╔══
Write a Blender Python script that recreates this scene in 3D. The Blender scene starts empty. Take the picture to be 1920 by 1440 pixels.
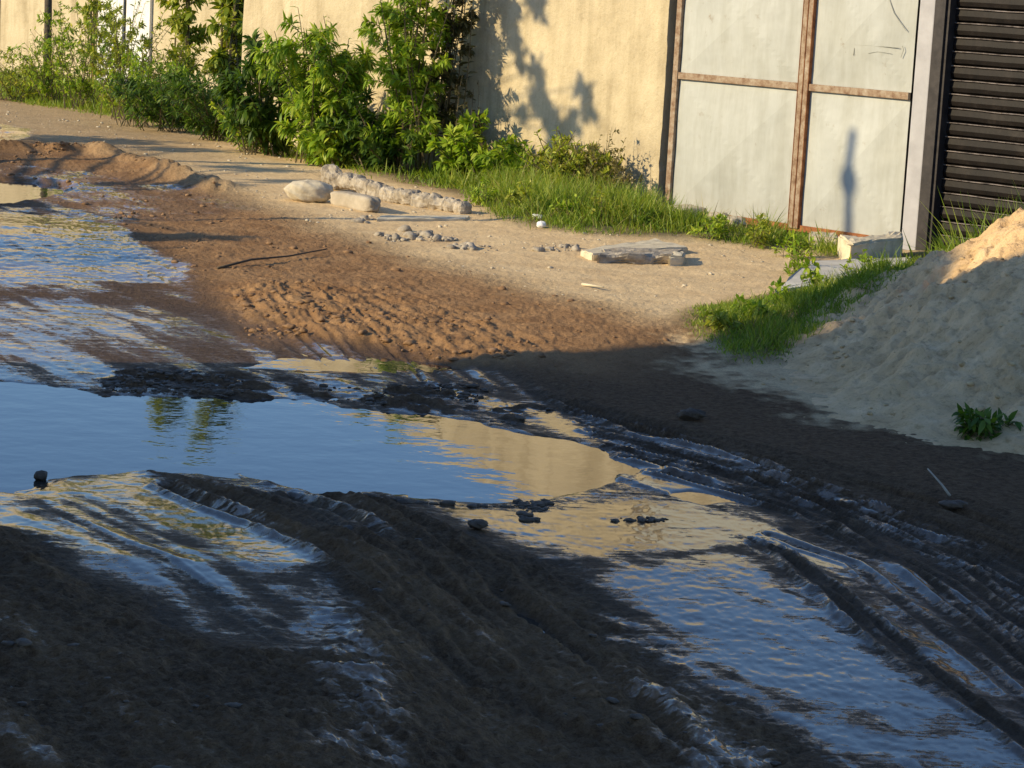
import bpy, math, random
import numpy as np
from mathutils import Matrix, Vector
random.seed(4); RS = np.random.RandomState(7)
sc = bpy.context.scene; COL = sc.collection
# ------------------------------------------------------------ camera, sky, sun, exposure
F = 4600.; RHO = .055; PITCH = math.atan2(760*math.cos(RHO), F); H = 2.0
_f = np.array([0, math.cos(PITCH), -math.sin(PITCH)]); _r0 = np.array([1., 0, 0]); _u0 = np.cross(_r0, _f)
CR = _r0*math.cos(RHO)+_u0*math.sin(RHO); CU = np.cross(CR, _f); CF = _f
cam = bpy.data.cameras.new('camera'); co = bpy.data.objects.new('camera', cam); COL.objects.link(co)
cam.sensor_width = 36; cam.lens = F/1920*36; cam.clip_start = .1; cam.clip_end = 2000
co.matrix_world = Matrix(((CR[0], CU[0], -CF[0], 0), (CR[1], CU[1], -CF[1], 0), (CR[2], CU[2], -CF[2], H), (0, 0, 0, 1)))
sc.camera = co
SUN_EL = math.radians(24); SH = np.array([.9417, .3365]); SH /= np.linalg.norm(SH)   # horizontal way the light travels
w = bpy.data.worlds.new('World'); sc.world = w; w.use_nodes = True
nt = w.node_tree; sky = nt.nodes.new('ShaderNodeTexSky'); sky.sky_type = 'NISHITA'; sky.sun_disc = False
sky.sun_elevation = SUN_EL; sky.sun_rotation = math.atan2(-SH[0], -SH[1]); sky.air_density = 1.0; sky.dust_density = .15; sky.ozone_density = 3.5
bg = nt.nodes['Background']; bg.inputs['Strength'].default_value = .13
mxs = nt.nodes.new('ShaderNodeMix'); mxs.data_type = 'RGBA'; mxs.blend_type = 'MULTIPLY'; mxs.inputs[0].default_value = 1.; mxs.inputs[7].default_value = (.86, .93, 1.04, 1)
nt.links.new(sky.outputs[0], mxs.inputs[6]); nt.links.new(mxs.outputs[2], bg.inputs['Color'])
sl = bpy.data.lights.new('sun', 'SUN'); sl.energy = 4.2; sl.angle = math.radians(.6); sl.color = (1, .82, .51)
so = bpy.data.objects.new('sun', sl); COL.objects.link(so)
sd = Vector((SH[0]*math.cos(SUN_EL), SH[1]*math.cos(SUN_EL), -math.sin(SUN_EL)))
so.rotation_euler = sd.to_track_quat('-Z', 'Y').to_euler(); so.location = (-20, -5, 12)
sc.view_settings.view_transform = 'Standard'; sc.view_settings.look = 'None'; sc.view_settings.gamma = 1
sc.view_settings.exposure = 0.52

# ------------------------------------------------------------ helpers
def ray(px, py): return CF*F+CR*(px-960)-CU*(py-720)
def P(px, py, z=0.):
    d = ray(px, py); t = (z-H)/d[2]; return np.array([d[0]*t, d[1]*t])
def W(pts, z=0.): return np.array([P(a, b, z) for a, b in pts])
def _h(i, j, s):
    n = (i*374761393+j*668265263+s*974711) & 0xffffffff
    n = ((n ^ (n >> 13))*1274126177) & 0xffffffff
    return ((n ^ (n >> 16)) & 0xffff)/65535.
def vn(x, y, s=0):
    x = np.asarray(x, float); y = np.asarray(y, float)
    i = np.floor(x).astype(np.int64); j = np.floor(y).astype(np.int64); a = x-i; b = y-j
    a = a*a*a*(a*(a*6-15)+10); b = b*b*b*(b*(b*6-15)+10)
    i += 10000; j += 10000
    return (_h(i, j, s)*(1-a)+_h(i+1, j, s)*a)*(1-b)+(_h(i, j+1, s)*(1-a)+_h(i+1, j+1, s)*a)*b
def fbm(x, y, o=4, s=0, g=.5):     # -1..1
    t = 0; a = 1; n = 0
    for k in range(o):
        t = t+a*(vn(x*2**k+k*17.3, y*2**k-k*9.1, s+k)*2-1); n += a; a *= g
    return t/n
def sstep(a, b, x):
    t = np.clip((x-a)/(b-a), 0, 1); return t*t*(3-2*t)
def segd(x, y, A, B):
    d = B-A; L = d@d+1e-12; t = np.clip(((x-A[0])*d[0]+(y-A[1])*d[1])/L, 0, 1)
    return np.hypot(x-A[0]-t*d[0], y-A[1]-t*d[1]), t
def sdf(x, y, poly):              # negative inside
    D = np.full(x.shape, 1e9); ins = np.zeros(x.shape, bool); n = len(poly)
    for k in range(n):
        A = poly[k]; B = poly[(k+1) % n]
        D = np.minimum(D, segd(x, y, A, B)[0])
        c = (A[1] > y) != (B[1] > y)
        if abs(B[1]-A[1]) > 1e-12: ins ^= c & (x < (B[0]-A[0])*(y-A[1])/(B[1]-A[1])+A[0])
    return np.where(ins, -D, D)
def lin(x, y, line):              # distance to polyline
    D = np.full(x.shape, 1e9)
    for k in range(len(line)-1): D = np.minimum(D, segd(x, y, line[k], line[k+1])[0])
    return D
def mesh(name, V, Fc, m=None, parent=None, smooth=False, attrs=None, mats=None):
    me = bpy.data.meshes.new(name); V = np.asarray(V, np.float32)
    if isinstance(Fc, np.ndarray):
        n, k = Fc.shape; me.vertices.add(len(V)); me.vertices.foreach_set('co', V.ravel())
        me.loops.add(n*k); me.loops.foreach_set('vertex_index', Fc.astype(np.int32).ravel())
        me.polygons.add(n); me.polygons.foreach_set('loop_start', np.arange(0, n*k, k, dtype=np.int32))
        me.update(calc_edges=True)
    else:
        me.from_pydata(V.tolist(), [], Fc)
    if smooth: me.polygons.foreach_set('use_smooth', np.ones(len(me.polygons), bool))
    for k, a in (attrs or {}).items():
        at = me.attributes.new(k, 'FLOAT', 'POINT'); at.data.foreach_set('value', np.asarray(a, np.float32))
    if m: me.materials.append(m)
    me.validate(clean_customdata=False)
    o = bpy.data.objects.new(name, me); COL.objects.link(o)
    if parent:
        o.parent = parent; o.matrix_parent_inverse = Matrix.Translation(-parent.location)
    return o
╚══
Exercise aim: From the first line of the listing above, repeat every line through the one holding "sc.view_settings.exposure = 0.52". Both ends count, and pictures stay out.

Output below:
Write a Blender Python script that recreates this scene in 3D. The Blender scene starts empty. Take the picture to be 1920 by 1440 pixels.
import bpy, math, random
import numpy as np
from mathutils import Matrix, Vector
random.seed(4); RS = np.random.RandomState(7)
sc = bpy.context.scene; COL = sc.collection
# ------------------------------------------------------------ camera, sky, sun, exposure
F = 4600.; RHO = .055; PITCH = math.atan2(760*math.cos(RHO), F); H = 2.0
_f = np.array([0, math.cos(PITCH), -math.sin(PITCH)]); _r0 = np.array([1., 0, 0]); _u0 = np.cross(_r0, _f)
CR = _r0*math.cos(RHO)+_u0*math.sin(RHO); CU = np.cross(CR, _f); CF = _f
cam = bpy.data.cameras.new('camera'); co = bpy.data.objects.new('camera', cam); COL.objects.link(co)
cam.sensor_width = 36; cam.lens = F/1920*36; cam.clip_start = .1; cam.clip_end = 2000
co.matrix_world = Matrix(((CR[0], CU[0], -CF[0], 0), (CR[1], CU[1], -CF[1], 0), (CR[2], CU[2], -CF[2], H), (0, 0, 0, 1)))
sc.camera = co
SUN_EL = math.radians(24); SH = np.array([.9417, .3365]); SH /= np.linalg.norm(SH)   # horizontal way the light travels
w = bpy.data.worlds.new('World'); sc.world = w; w.use_nodes = True
nt = w.node_tree; sky = nt.nodes.new('ShaderNodeTexSky'); sky.sky_type = 'NISHITA'; sky.sun_disc = False
sky.sun_elevation = SUN_EL; sky.sun_rotation = math.atan2(-SH[0], -SH[1]); sky.air_density = 1.0; sky.dust_density = .15; sky.ozone_density = 3.5
bg = nt.nodes['Background']; bg.inputs['Strength'].default_value = .13
mxs = nt.nodes.new('ShaderNodeMix'); mxs.data_type = 'RGBA'; mxs.blend_type = 'MULTIPLY'; mxs.inputs[0].default_value = 1.; mxs.inputs[7].default_value = (.86, .93, 1.04, 1)
nt.links.new(sky.outputs[0], mxs.inputs[6]); nt.links.new(mxs.outputs[2], bg.inputs['Color'])
sl = bpy.data.lights.new('sun', 'SUN'); sl.energy = 4.2; sl.angle = math.radians(.6); sl.color = (1, .82, .51)
so = bpy.data.objects.new('sun', sl); COL.objects.link(so)
sd = Vector((SH[0]*math.cos(SUN_EL), SH[1]*math.cos(SUN_EL), -math.sin(SUN_EL)))
so.rotation_euler = sd.to_track_quat('-Z', 'Y').to_euler(); so.location = (-20, -5, 12)
sc.view_settings.view_transform = 'Standard'; sc.view_settings.look = 'None'; sc.view_settings.gamma = 1
sc.view_settings.exposure = 0.52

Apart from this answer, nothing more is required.